Should cities have buildings that all look the same or should some buildings stand out?

The word icon was interpreted entirely differently by those opposing Barangaroo and its supporters at a public hearing on the development application for the Crown Sydney Hotel Resort last week.

Pro "icon" people such as Tourism and Transport Forum's Margy Osmond spoke enthusiastically about the future tourism market from China and how the hotel resort would be such a draw card. One opponent was Professor Peter Webber who seemed to hate buildings that stand out from the pack.  He saw icons as only being religious artefacts and certainly not to be associated with gambling or a hotel.

The issue, of course, is bigger than Barangaroo. Should cities have buildings that all look the same or should some buildings stand out? Who decides what is considered "iconic" and whether a particular building or site is worthy of such attention?

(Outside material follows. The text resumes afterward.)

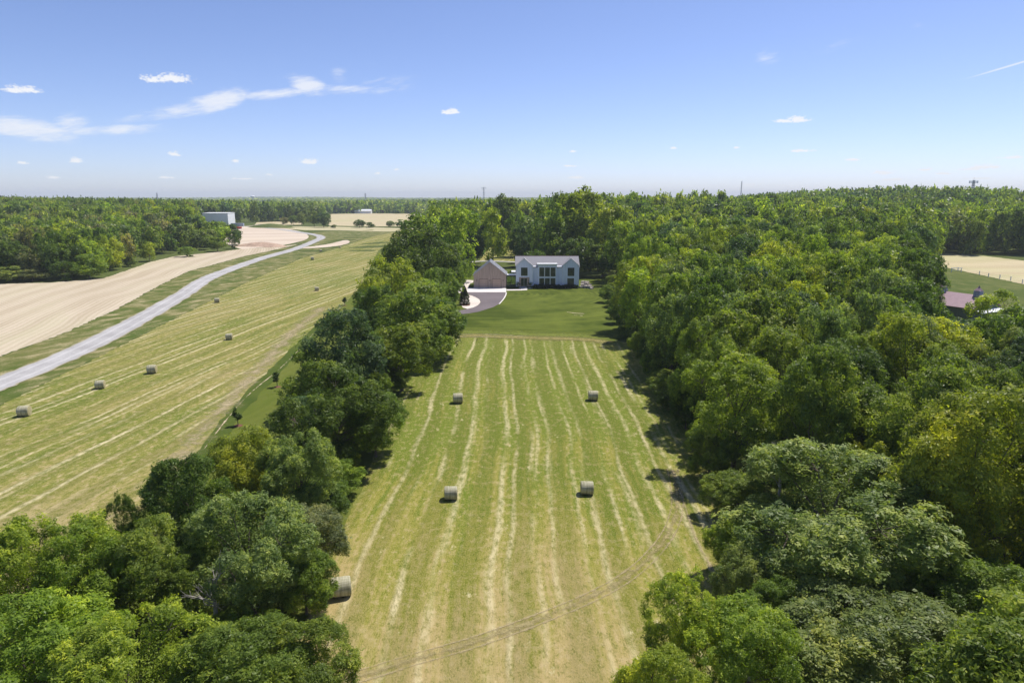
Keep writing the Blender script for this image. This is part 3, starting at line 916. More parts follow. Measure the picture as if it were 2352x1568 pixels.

Sydney's General Post Office building in Martin Place with its central tower was criticised when it was first built as being way out of scale with the two storey terraces adjacent. Even the Opera House attracted early criticism from some architects as being too complex a design.

Visitors love going to Paris but is it because it is all the same with six-storey masonry buildings, or is it to see the iconic Eiffel Tower? Do they go to the Louvre to see masses of similar expressionist paintings or to see the iconic Mona Lisa?

Barangaroo is a site that calls for something special. I was chair of the judging panel for the original design competition and while the jury chose a winner, it also heavily qualified this with conditions to change the mindless long straight edge from the container wharf days to go back to the flowing, organic harbour edge that nature originally provided.

The evolution of this flowing water's edge saw plans to project a wharf with an iconic hotel into the harbour. So the straight line was changed both by bays eating in and a wharf protruding outwards, but importantly an icon became part of the approved scheme. A change of government led to the icon hotel moving back onshore, but there was a binding approval for it to be located on the harbour. The solution was to keep the new hotel close to the water's edge set back to the same distance as the other buildings that define the waterfront promenade along the western edge of the city.

Many people like seeing and visiting an icon and unusual site or building; others prefer urban environments with consistency. Many architects and urban designers prefer uniformity but just as many prefer innovation and new forms of expression.

My opinion is that if we are going down the icon path then let's get the best possible design and I think Chris Wilkinson, of the internationally acclaimed architecture firm Wilkinson Eyre, has delivered this.

Much of the negative comment on Barangaroo has been against the very concept of an icon and a preference for more parkland.

In some ways having an iconic building at Barangaroo is a sign of the times. It is a sign of the coming importance of Asian tourism, it is a sign of Sydney showing off as a global city and it is a sign of Sydney's confidence as the place to be. Not everyone wants this, but I prefer to go along with the future and I think many Sydneysiders do as well.

Chris Johnson is the chief executive of Urban Taskforce. Lend Lease and the Barangaroo Delivery Authority are members of Urban Taskforce.